_The request_: Return the material exactly, first line through the line containing "S.camera = cam", and nothing more. Pictures stay out.
== Available data ==
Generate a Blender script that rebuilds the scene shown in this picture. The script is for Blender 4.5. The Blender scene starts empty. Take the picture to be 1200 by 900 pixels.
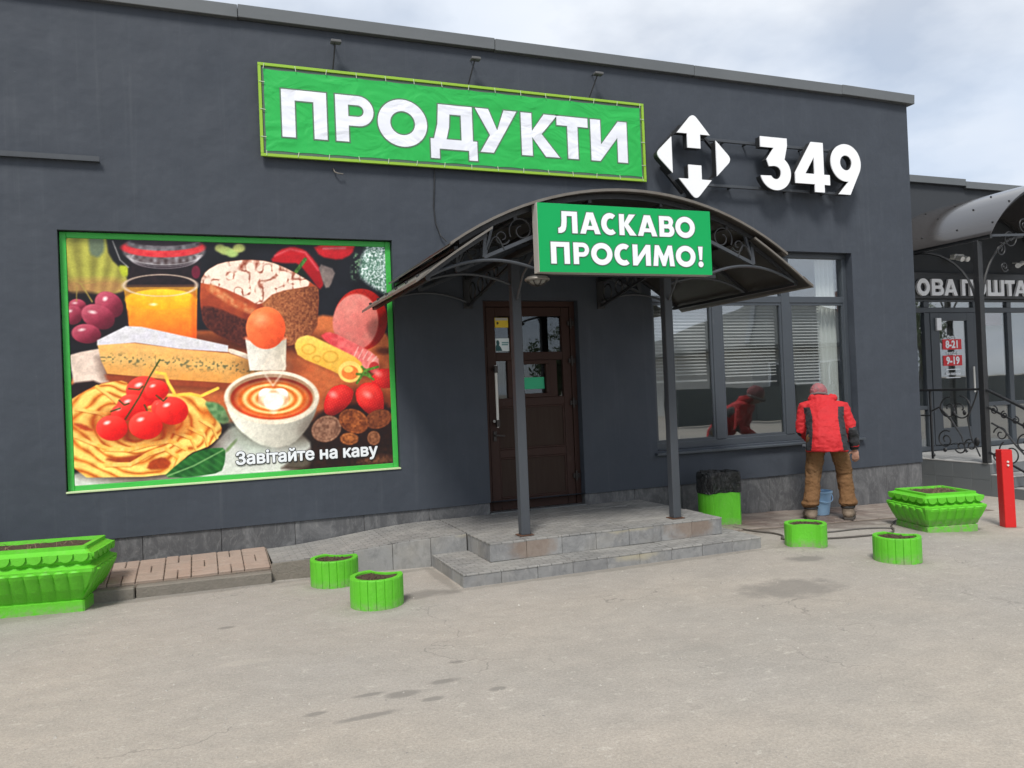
import bpy, bmesh, math, random
import numpy as np
from mathutils import Vector, Matrix, noise as mnoise
from mathutils.geometry import tessellate_polygon
random.seed(7)
R = math.radians
S = bpy.context.scene
COL = S.collection

# ------------------------------------------------------------------ camera
CAM_YAW, CAM_PITCH, CAM_ROLL = R(21.45), R(0.56), R(-2.343)
cd = bpy.data.cameras.new('camera')
cam = bpy.data.objects.new('camera', cd)
COL.objects.link(cam)
_f = Vector((math.sin(CAM_YAW)*math.cos(CAM_PITCH), math.cos(CAM_YAW)*math.cos(CAM_PITCH), math.sin(CAM_PITCH)))
_r = Vector((math.cos(CAM_YAW), -math.sin(CAM_YAW), 0))
_u = _r.cross(_f)
_r2 = _r*math.cos(CAM_ROLL) + _u*math.sin(CAM_ROLL)
_u2 = _u*math.cos(CAM_ROLL) - _r*math.sin(CAM_ROLL)
cam.matrix_world = Matrix(((_r2.x, _u2.x, -_f.x, 0.0), (_r2.y, _u2.y, -_f.y, -7.4), (_r2.z, _u2.z, -_f.z, 1.45), (0, 0, 0, 1)))
cd.sensor_width = 36.0
cd.lens = 27.9
cd.clip_start = 0.05
cd.clip_end = 2000
S.camera = cam

# ------------------------------------------------------------------ sky and sun
SUN_DIR = Vector((-0.40, -0.62, 1.0)).normalized()       # towards the sun, behind the clouds
SUN_EL = math.asin(SUN_DIR.z)
SUN_ROT = math.atan2(SUN_DIR.x, SUN_DIR.y)
W = bpy.data.worlds.new('World')
S.world = W
W.use_nodes = True
nt = W.node_tree
nt.nodes.clear()
N = nt.nodes.new
L = nt.links.new
out = N('ShaderNodeOutputWorld'); bg = N('ShaderNodeBackground')
sky = N('ShaderNodeTexSky'); sky.sky_type = 'NISHITA'; sky.sun_disc = False
sky.sun_elevation = SUN_EL; sky.sun_rotation = SUN_ROT
tc = N('ShaderNodeTexCoord'); sep = N('ShaderNodeSeparateXYZ'); L(tc.outputs['Generated'], sep.inputs[0])
mx = N('ShaderNodeMath'); mx.operation = 'MAXIMUM'; L(sep.outputs['Z'], mx.inputs[0]); mx.inputs[1].default_value = 0.0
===
_Task answer_:
Generate a Blender script that rebuilds the scene shown in this picture. The script is for Blender 4.5. The Blender scene starts empty. Take the picture to be 1200 by 900 pixels.
import bpy, bmesh, math, random
import numpy as np
from mathutils import Vector, Matrix, noise as mnoise
from mathutils.geometry import tessellate_polygon
random.seed(7)
R = math.radians
S = bpy.context.scene
COL = S.collection

# ------------------------------------------------------------------ camera
CAM_YAW, CAM_PITCH, CAM_ROLL = R(21.45), R(0.56), R(-2.343)
cd = bpy.data.cameras.new('camera')
cam = bpy.data.objects.new('camera', cd)
COL.objects.link(cam)
_f = Vector((math.sin(CAM_YAW)*math.cos(CAM_PITCH), math.cos(CAM_YAW)*math.cos(CAM_PITCH), math.sin(CAM_PITCH)))
_r = Vector((math.cos(CAM_YAW), -math.sin(CAM_YAW), 0))
_u = _r.cross(_f)
_r2 = _r*math.cos(CAM_ROLL) + _u*math.sin(CAM_ROLL)
_u2 = _u*math.cos(CAM_ROLL) - _r*math.sin(CAM_ROLL)
cam.matrix_world = Matrix(((_r2.x, _u2.x, -_f.x, 0.0), (_r2.y, _u2.y, -_f.y, -7.4), (_r2.z, _u2.z, -_f.z, 1.45), (0, 0, 0, 1)))
cd.sensor_width = 36.0
cd.lens = 27.9
cd.clip_start = 0.05
cd.clip_end = 2000
S.camera = cam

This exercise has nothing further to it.